My arms are folded across my chest.  It’s been decades since I’ve placed my hand on my heart for the anthem, since I was a cub scout.  I glance at the people around me.   People stand with hands in their pockets, hanging at their sides, or with their arms folded.  None of them have their hand on their chest.

But wait.  Down on the gym floor, a gangly African-American girl in the fifth row, clarinet in one hand, has laid the other across her white blouse.  A few rows back a pudgy flour-white boy faces the flag with this hand on his chest.  I turn and look behind me.  There are a few more.  A row back and across the aisle, a square-jawed man with short dark hair and iron gray temples.  Up in the last row of the bleachers, a stocky young man holds his baseball hat across his grey t-shirt. 

I probably stopped in junior high, because of the sheer geekiness of such a public declaration that I loved democracy, free speech, and freedom of religion. As the last strains die away in the gym, I decide that next time, my hand will be on my shirt.

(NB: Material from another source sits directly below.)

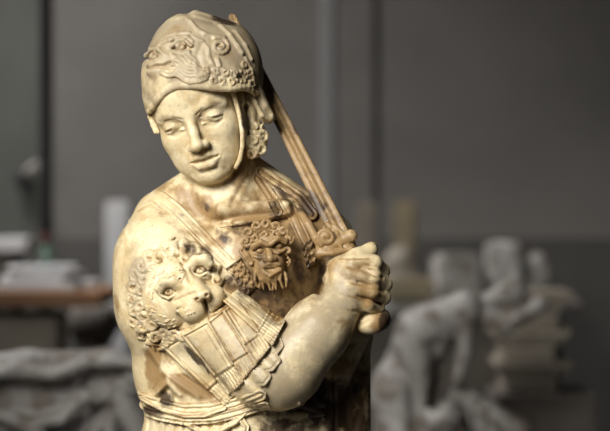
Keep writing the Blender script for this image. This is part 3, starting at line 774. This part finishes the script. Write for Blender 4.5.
struct(boxes('floor', [(((XL+XR)/2, (YB+YF)/2, -.05), (XR-XL, YB-YF, .1))], FLOORM, bev=0))
struct(boxes('ceiling', [(((XL+XR)/2, (YB+YF)/2, H+.05), (XR-XL, YB-YF, .1))], DARKM, bev=0))
px0 = at(46, 0, YB)[0]
struct(boxes('wall_back', [(((px0+XR)/2, YB+.1, H/2), (XR-px0, .2, H))], WALL, bev=0))
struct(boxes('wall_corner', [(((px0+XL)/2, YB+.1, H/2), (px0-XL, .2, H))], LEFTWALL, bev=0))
struct(boxes('wall_right', [((XR+.1, (YB+YF)/2, H/2), (.2, YB-YF, H))], DARKM, bev=0))
# left wall with its tall window opening
wy0, wy1, wz0, wz1 = -3.6, -.2, 1.2, 4.1
struct(boxes('wall_left', [((XL-.1, (YF+wy0)/2, H/2), (.2, wy0-YF, H)), ((XL-.1, (YB+wy1)/2, H/2), (.2, YB-wy1, H)),
     ((XL-.1, (wy0+wy1)/2, wz0/2), (.2, wy1-wy0, wz0)), ((XL-.1, (wy0+wy1)/2, (H+wz1)/2), (.2, wy1-wy0, H-wz1))], WALL, bev=0))
struct(boxes('window_1', [((XL-.1, wy0+.04, (wz0+wz1)/2), (.08, .08, wz1-wz0)), ((XL-.1, wy1-.04, (wz0+wz1)/2), (.08, .08, wz1-wz0)), ((XL-.1, (wy0+wy1)/2, wz0+.04), (.08, wy1-wy0, .08)), ((XL-.1, (wy0+wy1)/2, wz1-.04), (.08, wy1-wy0, .08)), ((XL-.1, (wy0+wy1)/2, (wz0+wz1)/2), (.05, .05, wz1-wz0))], STEELM, bev=0))
# pale upright strip and the shallow pilaster beside it
x0, x1, x2 = at(320, 0, YB)[0], at(333.5, 0, YB)[0], at(373, 0, YB)[0]
struct(boxes('trim_1', [(((x0+x1)/2, YB-.012, H/2), (x1-x0, .024, H))], PALEWALL, bev=.004))
struct(boxes('trim_2', [(((x1+x2)/2, YB-.008, H/2), (x2-x1, .016, H))], WALL, bev=0))

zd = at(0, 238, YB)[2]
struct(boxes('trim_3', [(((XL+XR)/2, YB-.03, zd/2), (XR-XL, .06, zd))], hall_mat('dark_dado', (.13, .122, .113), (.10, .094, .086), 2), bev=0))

# ---- left background
YT = 2.2
t = thing('steel_post', 'dark upright steel post against the grey wall behind the statue', 'post', (at(46, 0, 3.1)[0], 3.1, 0))
def tube_mesh(name, x, y, z0, z1, r, mat, parent):
    bm = bmesh.new(); r_ = bmesh.ops.create_cone(bm, cap_ends=True, segments=24, radius1=r, radius2=r, depth=z1-z0)
    for v in r_['verts']: v.co += __import__('mathutils').Vector((x, y, (z0+z1)/2))
    me = bpy.data.meshes.new(name); bm.to_mesh(me); bm.free(); me.materials.append(mat)
    for f in me.polygons: f.use_smooth = len(f.vertices) == 4
    o = bpy.data.objects.new(name, me); C.objects.link(o); o.parent = parent; o.matrix_parent_inverse = parent.matrix_world.inverted(); return o
pxx = at(46.5, 0, 3.1)[0]
tube_mesh('pole', pxx, 3.1, at(0, 232, 3.1)[2], H, .019, STEELM, t)
tube_mesh('red_band', pxx, 3.1, at(0, 245, 3.1)[2], at(0, 232, 3.1)[2], .015, REDM, t)
tube_mesh('green_base', pxx, 3.1, 0, at(0, 245, 3.1)[2], .02, GREENM, t)
v1 = at(27, 176, 3.55)
t = thing('wall_hook', 'small dark wall hook holding a pale knob, left of the steel post', 'hook', v1)
boxes('bracket', [((v1[0]-.015, 3.57, v1[2]-.01), (.05, .06, .035))], STEELM, t)
f = Field(axis(-12, 16, 1), axis(-14, 10, 1), axis(-8, 8, 1)); f.cap((-5, 3, 0), (7, -5, 0), 5, 6)
def stone(f, name, px, py, Y, mat, parent=None, k=1.0):
    V, Q = f.mesh(); c = np.array(at(px, py, Y)); s_ = (Y-CAMY)/FPX*k
    # placed with the object's own origin at its foot
    P = np.stack([V[:, 0]*s_, -V[:, 2]*s_, -V[:, 1]*s_], 1)
    o = link_mesh(name, P, Q, mat); o.location = c
    if parent:
        bpy.context.view_layer.update(); o.parent = parent; o.matrix_parent_inverse = parent.matrix_world.inverted()
    return o
stone(f, 'knob', 31, 170, 3.5, PALEM, t, .75)

# table on trestles with plaster slabs
def wpos(px, Y): return at(px, 0, Y)[0]
zt = at(0, 292, 2.1)[2]
t = thing('work_table', 'brown wooden work table heaped with white plaster slabs', 'table', (wpos(40, 2.1), 2.1, 0))
xa, xb = wpos(-60, 2.1), wpos(102, 2.1)
boxes('table_top', [(((xa+xb)/2, 2.35, zt-.018), (xb-xa, .6, .036))], WOODM, t)
for lx in (xa+.06, wpos(-34, 2.3)):
    for ly in (2.53, 2.6): boxes('leg', [((lx, ly, (zt-.036)/2), (.05, .05, zt-.036))], WOODM, t)
slabs = [(42, 289, 78, .30, .018, 0), (33, 283.5, 62, .26, .02, .1), (52, 277, 52, .22, .015, -.1), (30, 272, 40, .2, .018, .2), (62, 271.5, 30, .16, .02, .1), (92, 287, 16, .1, .03, 0)]
lab = ['lowest and widest white slab of the pile on the wooden table', 'white slab near the bottom of the pile on the wooden table', 'white slab in the middle of the pile on the wooden table', 'small white slab topping the left of the pile on the wooden table', 'small white slab topping the right of the pile on the wooden table', 'small pale block by itself on the right end of the wooden table']
zc = zt
hts = [(0, .018), (0.019, .015), (.035, .014), (.050, .012), (.050, .014), (0, .026)]
for (px, py, wpx, dp, th, rz), lb, (zo, hh_) in zip(slabs, lab, hts):
    x = wpos(px, 2.3); kpx = (2.3-CAMY)/FPX
    o = boxes('plaster_slab', [((x, 2.28, zt+zo+hh_/2), (wpx*kpx, dp, hh_))], WHITEM, rot=rz, origin=(x, 2.28, 0), bev=.004); tag(o, lb, 'slab', 'white pieces on the work table' )
# white board on a plinth far left
zb = at(0, 252, 3.0)[2]
o = boxes('stone_plinth', [((wpos(-8, 3.05), 3.05, zb/2), (.15, .3, zb))], DARKM); tag(o, 'dark plinth under a white box at the far left', 'plinth')
o = boxes('white_box', [((wpos(4, 3.0), 3.0, zb+.021), (.16, .22, .042))], WHITEM); tag(o, 'flat white box near the left edge above the table', 'box')
zb = at(0, 201, 3.2)[2]
o = boxes('upright_slab', [((wpos(118, 3.2), 3.2, zb/2), (wpos(130, 3.2)-wpos(106, 3.2), .08, zb))], WHITEM); tag(o, 'tall pale slab standing upright behind the bare shoulder', 'slab')
# block under the table
zb = at(0, 311, 2.4)[2]
o = boxes('stone_block', [((wpos(26, 2.3), 2.30, zb/2), (.19, .3, zb))], BEIGEM); tag(o, 'brownish squared stone block standing under the wooden table', 'block')
f = Field(axis(-36, 36, 1.2), axis(-32, 420, 2), axis(-30, 30, 1.5))
f.ell((0, 0, 0), (29, 24, 22)); f.cap((0, 20, 0), (0, 380, 0), 18, 24, k=8); f.cap((-16, 6, 8), (14, -10, 10), 7, 9)
for i in range(7): f.stroke([(-25+i*8, -25), (-20+i*8, 145)], 3, 2, -40)
tag(stone(f, 'stone_stump', 94, 322, 2.75, DARKM), 'rounded dark stone fragment to the right of the wooden table', 'stone')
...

It occurs to me that this might embarass Rachel.  I turn to her as the crowd applauds the band.

“You know,” I say, leaning close to be heard above the din, “when I was a kid, ninety percent of the people here would have had their hands over their hearts during the anthem.”

Rachel nods.

“I was looking around,” I said.  “Hardly anybody does now.”

Rachel nods again and smiles.  “It’s just. . .” she shrugs.  “. . .automatic.”

I don’t understand what she means at first.  I look at her quizically.

“What?”

“You know,” she says, and her hand rises from her side.

“You? . . . did you?”  My eyebrows lift.

“Uh-huh,” Rachel says.

I hadn’t noticed my own wife, standing next to me with her right hand against her pink v-neck sweater. We’ve been married over a year, and never stood together for the anthem before.  From now on, I’m with her.  And the pudgy kid and the skinny girl.